MUNGO MACCALLUM. Cook and the continuing culture wars.

May 4, 2020

He was also an 18th century Englishman, convinced of the innate superiority of his race, his culture and his class.

After 250 years, Lieutenant James Cook is back in the headlines – for all the wrong reasons. The gallant sailor has become another focus of the pointless and destructive culture wars between the left and the right contending for their version of Australian history.

Fortunately Stan Grant and Peter FitzSimons have provided excellent pieces in the Nine media as healthy correctives to the mindless triumphalism from News Limited, which says sure, it was a bit of a downer for the indigenous population, but Cook was the start of the brilliant process which culminated in the supreme achievement of the Australian story, the life and works of Rupert Murdoch.

But readers may still have been confused: Cook was obviously a riddle. Was the real man a progressive or a conservative?

Well, the answer is simple. He was both. This was the Age of Enlightenment, a time when science and reason were replacing the dogma and superstitions of the past. It was natural for Cook to have become a diligent log-keeper and cartographer, an explorer and investigator.

His original mission to the south seas was to observe and analyse the transit of Venus across the face of the sun. He encouraged the researches of Joseph Banks and his colleagues and sought a cure for the scurvy that plagued the ships of the time. And of course he was a mariner and navigator beyond compare.

But he was also an 18th century Englishman, convinced of the innate superiority of his race, his culture and his class. He accepted the fact that his crewmen traded with local women for sex and sometimes raped them; he may not have condoned the practice, but he did nothing to stop it.

And he assumed a right to colonise what he regarded as primitive societies, happily ignoring the ritual pieties of his monarch about seeking “the consent of the natives.” When a handful of them offered resistance to his landing he fired at them – not one warning shot, but at least three deliberate rounds.

Cook recorded that they were a jolly bunch: “far happier than we Europeans, being totally unacquainted with the superfluous, not disturbed by the inequality of condition.” He did not go on to note that they had a natural sense of rhythm. But the patronising tone is unmistakable; these people were not only uncivilised, they were not even fully human.
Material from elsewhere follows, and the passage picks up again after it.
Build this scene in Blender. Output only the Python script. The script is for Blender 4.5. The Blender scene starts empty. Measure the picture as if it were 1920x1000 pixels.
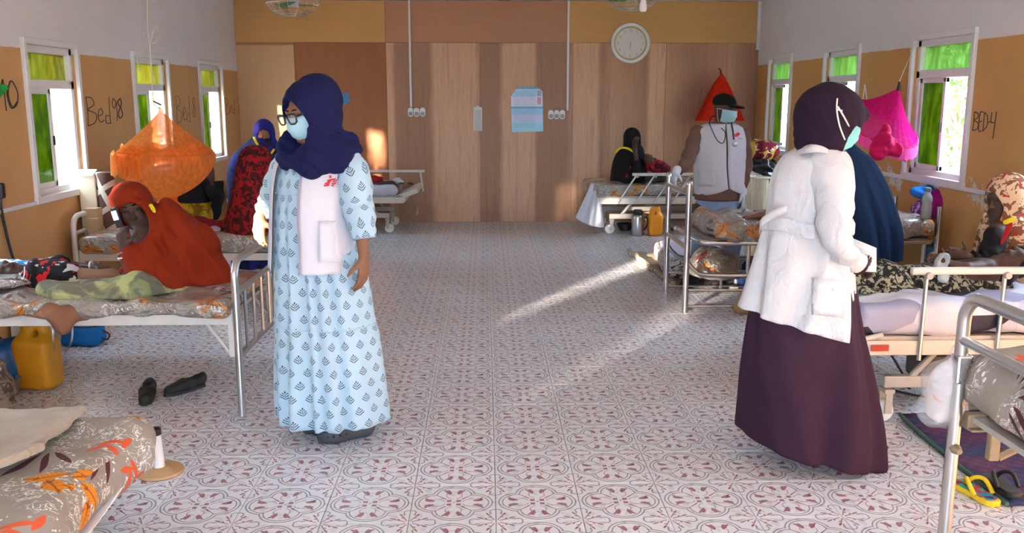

Hence terra nulllus.

This was not racism in the sense it is used today, it was simply a given, as was dedication to God, king and country, the determination to enlarge and secure the empire – which meant, inevitably, invasion and settlement. And in this context it is hardly useful to talk about ideology, divisions between progressive and conservative views.

Cook, like everyone else, was a creature of his time. And although many of the consequences were dire, and must be redressed as far as possible, he should not personally be blamed and his real feats should be and will be remembered and praised.

But this does not mean fulsome adulation at the cost of history. Posterity deserves better than that, and so does the gallant sailor.